─── DATA ENTRIES

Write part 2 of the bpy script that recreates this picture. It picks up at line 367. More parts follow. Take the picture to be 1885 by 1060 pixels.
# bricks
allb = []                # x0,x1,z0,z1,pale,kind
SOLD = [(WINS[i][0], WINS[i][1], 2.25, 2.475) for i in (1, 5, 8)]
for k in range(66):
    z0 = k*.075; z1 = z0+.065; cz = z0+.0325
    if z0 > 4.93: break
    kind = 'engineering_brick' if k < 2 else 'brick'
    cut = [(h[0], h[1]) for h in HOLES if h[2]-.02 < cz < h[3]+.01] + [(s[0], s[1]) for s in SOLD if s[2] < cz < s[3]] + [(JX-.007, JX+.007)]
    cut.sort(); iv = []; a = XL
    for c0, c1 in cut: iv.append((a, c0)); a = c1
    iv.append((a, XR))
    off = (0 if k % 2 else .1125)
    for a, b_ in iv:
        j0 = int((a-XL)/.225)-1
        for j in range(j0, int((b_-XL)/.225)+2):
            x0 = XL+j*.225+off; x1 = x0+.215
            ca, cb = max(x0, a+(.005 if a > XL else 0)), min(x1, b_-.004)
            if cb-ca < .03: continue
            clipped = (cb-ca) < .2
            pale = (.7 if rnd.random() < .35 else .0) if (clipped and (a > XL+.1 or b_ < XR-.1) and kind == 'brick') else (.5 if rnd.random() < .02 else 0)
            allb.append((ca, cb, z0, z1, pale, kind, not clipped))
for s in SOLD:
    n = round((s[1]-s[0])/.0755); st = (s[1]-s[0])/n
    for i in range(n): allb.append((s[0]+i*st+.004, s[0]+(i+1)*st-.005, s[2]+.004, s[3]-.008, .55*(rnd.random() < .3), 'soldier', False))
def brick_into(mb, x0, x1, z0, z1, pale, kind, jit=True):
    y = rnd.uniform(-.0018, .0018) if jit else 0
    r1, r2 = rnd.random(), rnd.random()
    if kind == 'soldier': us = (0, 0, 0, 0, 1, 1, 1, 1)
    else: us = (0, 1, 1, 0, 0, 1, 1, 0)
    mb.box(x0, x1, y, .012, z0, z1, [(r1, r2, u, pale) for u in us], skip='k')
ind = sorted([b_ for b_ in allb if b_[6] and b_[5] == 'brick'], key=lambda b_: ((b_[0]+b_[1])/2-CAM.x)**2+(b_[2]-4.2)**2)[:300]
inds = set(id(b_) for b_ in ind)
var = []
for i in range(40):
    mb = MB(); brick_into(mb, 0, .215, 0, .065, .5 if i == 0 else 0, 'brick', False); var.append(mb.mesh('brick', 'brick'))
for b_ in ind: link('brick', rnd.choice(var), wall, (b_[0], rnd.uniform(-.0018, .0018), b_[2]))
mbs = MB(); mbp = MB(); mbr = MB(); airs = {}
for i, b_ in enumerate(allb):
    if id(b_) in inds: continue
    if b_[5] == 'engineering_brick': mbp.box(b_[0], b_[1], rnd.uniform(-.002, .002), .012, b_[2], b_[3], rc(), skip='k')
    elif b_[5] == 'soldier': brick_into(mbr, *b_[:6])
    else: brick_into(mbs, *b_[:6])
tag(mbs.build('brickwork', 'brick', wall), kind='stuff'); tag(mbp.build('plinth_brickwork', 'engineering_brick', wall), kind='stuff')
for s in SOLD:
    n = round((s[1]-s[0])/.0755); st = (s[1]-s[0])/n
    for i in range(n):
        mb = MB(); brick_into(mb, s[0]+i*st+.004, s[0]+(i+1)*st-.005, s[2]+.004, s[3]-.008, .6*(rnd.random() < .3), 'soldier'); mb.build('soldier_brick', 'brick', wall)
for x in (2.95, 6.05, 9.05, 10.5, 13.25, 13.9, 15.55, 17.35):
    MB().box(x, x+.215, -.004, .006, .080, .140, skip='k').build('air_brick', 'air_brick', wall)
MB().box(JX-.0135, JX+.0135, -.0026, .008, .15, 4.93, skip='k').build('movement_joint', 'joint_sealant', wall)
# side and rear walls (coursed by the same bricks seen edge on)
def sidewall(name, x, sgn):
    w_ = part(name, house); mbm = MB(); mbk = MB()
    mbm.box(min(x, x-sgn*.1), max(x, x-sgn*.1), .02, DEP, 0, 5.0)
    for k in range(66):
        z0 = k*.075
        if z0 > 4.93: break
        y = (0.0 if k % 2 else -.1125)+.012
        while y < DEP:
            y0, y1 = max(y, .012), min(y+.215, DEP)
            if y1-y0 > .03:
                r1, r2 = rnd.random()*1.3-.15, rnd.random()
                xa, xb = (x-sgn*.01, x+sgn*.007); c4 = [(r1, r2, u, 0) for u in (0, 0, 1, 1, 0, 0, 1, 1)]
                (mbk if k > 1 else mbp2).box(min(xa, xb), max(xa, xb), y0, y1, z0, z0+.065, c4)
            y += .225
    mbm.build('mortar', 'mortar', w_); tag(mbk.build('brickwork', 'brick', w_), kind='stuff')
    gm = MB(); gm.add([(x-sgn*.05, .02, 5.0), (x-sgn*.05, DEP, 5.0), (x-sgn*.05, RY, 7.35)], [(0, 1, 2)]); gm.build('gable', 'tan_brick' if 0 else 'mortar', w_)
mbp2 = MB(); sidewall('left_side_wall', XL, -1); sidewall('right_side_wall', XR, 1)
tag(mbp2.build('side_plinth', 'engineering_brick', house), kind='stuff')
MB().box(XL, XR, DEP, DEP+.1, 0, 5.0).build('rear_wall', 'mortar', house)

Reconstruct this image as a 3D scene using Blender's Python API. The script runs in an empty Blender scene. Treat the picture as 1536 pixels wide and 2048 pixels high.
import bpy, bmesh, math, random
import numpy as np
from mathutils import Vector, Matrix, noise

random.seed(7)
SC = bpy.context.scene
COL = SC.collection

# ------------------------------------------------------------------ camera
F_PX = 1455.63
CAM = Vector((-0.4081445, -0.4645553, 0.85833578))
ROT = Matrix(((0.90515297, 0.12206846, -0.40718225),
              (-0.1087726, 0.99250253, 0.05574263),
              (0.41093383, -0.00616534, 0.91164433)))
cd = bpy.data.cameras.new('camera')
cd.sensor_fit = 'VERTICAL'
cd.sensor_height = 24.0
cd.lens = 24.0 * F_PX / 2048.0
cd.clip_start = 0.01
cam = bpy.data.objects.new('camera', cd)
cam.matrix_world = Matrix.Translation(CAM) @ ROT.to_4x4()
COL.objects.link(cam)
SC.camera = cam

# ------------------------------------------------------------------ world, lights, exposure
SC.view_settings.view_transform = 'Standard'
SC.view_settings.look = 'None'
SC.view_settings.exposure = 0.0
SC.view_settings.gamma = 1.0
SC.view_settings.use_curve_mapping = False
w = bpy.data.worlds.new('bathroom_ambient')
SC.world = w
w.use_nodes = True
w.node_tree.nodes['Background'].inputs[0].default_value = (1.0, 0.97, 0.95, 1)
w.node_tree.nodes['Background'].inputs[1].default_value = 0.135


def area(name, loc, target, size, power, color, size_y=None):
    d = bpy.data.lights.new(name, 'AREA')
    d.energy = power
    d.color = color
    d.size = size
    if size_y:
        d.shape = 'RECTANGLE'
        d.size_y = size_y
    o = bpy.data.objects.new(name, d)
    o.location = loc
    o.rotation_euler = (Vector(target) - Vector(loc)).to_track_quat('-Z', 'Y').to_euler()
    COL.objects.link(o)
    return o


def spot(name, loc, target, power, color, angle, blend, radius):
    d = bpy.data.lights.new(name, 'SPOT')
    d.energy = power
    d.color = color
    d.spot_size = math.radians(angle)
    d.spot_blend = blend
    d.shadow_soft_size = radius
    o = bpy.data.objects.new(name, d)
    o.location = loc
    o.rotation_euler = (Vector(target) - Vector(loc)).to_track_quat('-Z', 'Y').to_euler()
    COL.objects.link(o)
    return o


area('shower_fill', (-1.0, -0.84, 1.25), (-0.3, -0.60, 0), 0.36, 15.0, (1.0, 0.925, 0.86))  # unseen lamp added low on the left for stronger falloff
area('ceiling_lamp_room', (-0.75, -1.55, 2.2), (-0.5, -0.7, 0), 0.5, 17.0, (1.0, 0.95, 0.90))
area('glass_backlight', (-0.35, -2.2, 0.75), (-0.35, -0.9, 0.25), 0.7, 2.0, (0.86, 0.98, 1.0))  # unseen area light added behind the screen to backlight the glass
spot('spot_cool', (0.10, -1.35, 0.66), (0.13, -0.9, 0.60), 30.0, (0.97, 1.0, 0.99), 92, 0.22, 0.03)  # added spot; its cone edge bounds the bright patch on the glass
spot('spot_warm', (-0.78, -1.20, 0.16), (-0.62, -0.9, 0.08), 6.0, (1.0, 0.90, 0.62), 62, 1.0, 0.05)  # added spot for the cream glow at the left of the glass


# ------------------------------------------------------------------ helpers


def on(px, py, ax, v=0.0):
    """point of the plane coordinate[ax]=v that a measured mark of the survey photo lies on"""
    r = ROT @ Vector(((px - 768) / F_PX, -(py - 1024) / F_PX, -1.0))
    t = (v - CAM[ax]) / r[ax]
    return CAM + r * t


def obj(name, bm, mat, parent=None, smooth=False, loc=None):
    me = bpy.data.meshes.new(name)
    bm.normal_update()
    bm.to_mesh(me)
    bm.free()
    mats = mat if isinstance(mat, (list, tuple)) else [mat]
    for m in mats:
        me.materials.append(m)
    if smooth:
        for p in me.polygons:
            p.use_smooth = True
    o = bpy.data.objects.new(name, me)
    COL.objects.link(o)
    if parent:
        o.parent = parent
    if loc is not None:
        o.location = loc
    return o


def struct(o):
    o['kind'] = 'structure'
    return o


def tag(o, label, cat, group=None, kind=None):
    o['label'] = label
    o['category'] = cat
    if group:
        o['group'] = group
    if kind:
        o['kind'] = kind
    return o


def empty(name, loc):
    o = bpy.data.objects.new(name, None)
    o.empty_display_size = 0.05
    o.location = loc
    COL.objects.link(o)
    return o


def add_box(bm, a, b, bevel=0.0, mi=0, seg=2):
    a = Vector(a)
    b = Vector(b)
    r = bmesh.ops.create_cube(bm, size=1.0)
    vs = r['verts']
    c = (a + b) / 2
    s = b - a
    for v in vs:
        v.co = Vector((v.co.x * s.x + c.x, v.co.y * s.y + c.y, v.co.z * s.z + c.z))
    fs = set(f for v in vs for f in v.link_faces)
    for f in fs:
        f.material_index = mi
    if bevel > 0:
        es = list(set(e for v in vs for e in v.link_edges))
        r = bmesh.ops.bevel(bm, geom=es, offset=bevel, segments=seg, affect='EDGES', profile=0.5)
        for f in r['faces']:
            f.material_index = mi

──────

**WORK TO COMPLETE**
Within the material above, extract exactly the lines that start at the line containing "Reconstruct this image" and stop after the line containing "SC.camera = cam", and only those.

**RESULT BELOW**
Reconstruct this image as a 3D scene using Blender's Python API. The script runs in an empty Blender scene. Treat the picture as 1536 pixels wide and 2048 pixels high.
import bpy, bmesh, math, random
import numpy as np
from mathutils import Vector, Matrix, noise

random.seed(7)
SC = bpy.context.scene
COL = SC.collection

# ------------------------------------------------------------------ camera
F_PX = 1455.63
CAM = Vector((-0.4081445, -0.4645553, 0.85833578))
ROT = Matrix(((0.90515297, 0.12206846, -0.40718225),
              (-0.1087726, 0.99250253, 0.05574263),
              (0.41093383, -0.00616534, 0.91164433)))
cd = bpy.data.cameras.new('camera')
cd.sensor_fit = 'VERTICAL'
cd.sensor_height = 24.0
cd.lens = 24.0 * F_PX / 2048.0
cd.clip_start = 0.01
cam = bpy.data.objects.new('camera', cd)
cam.matrix_world = Matrix.Translation(CAM) @ ROT.to_4x4()
COL.objects.link(cam)
SC.camera = cam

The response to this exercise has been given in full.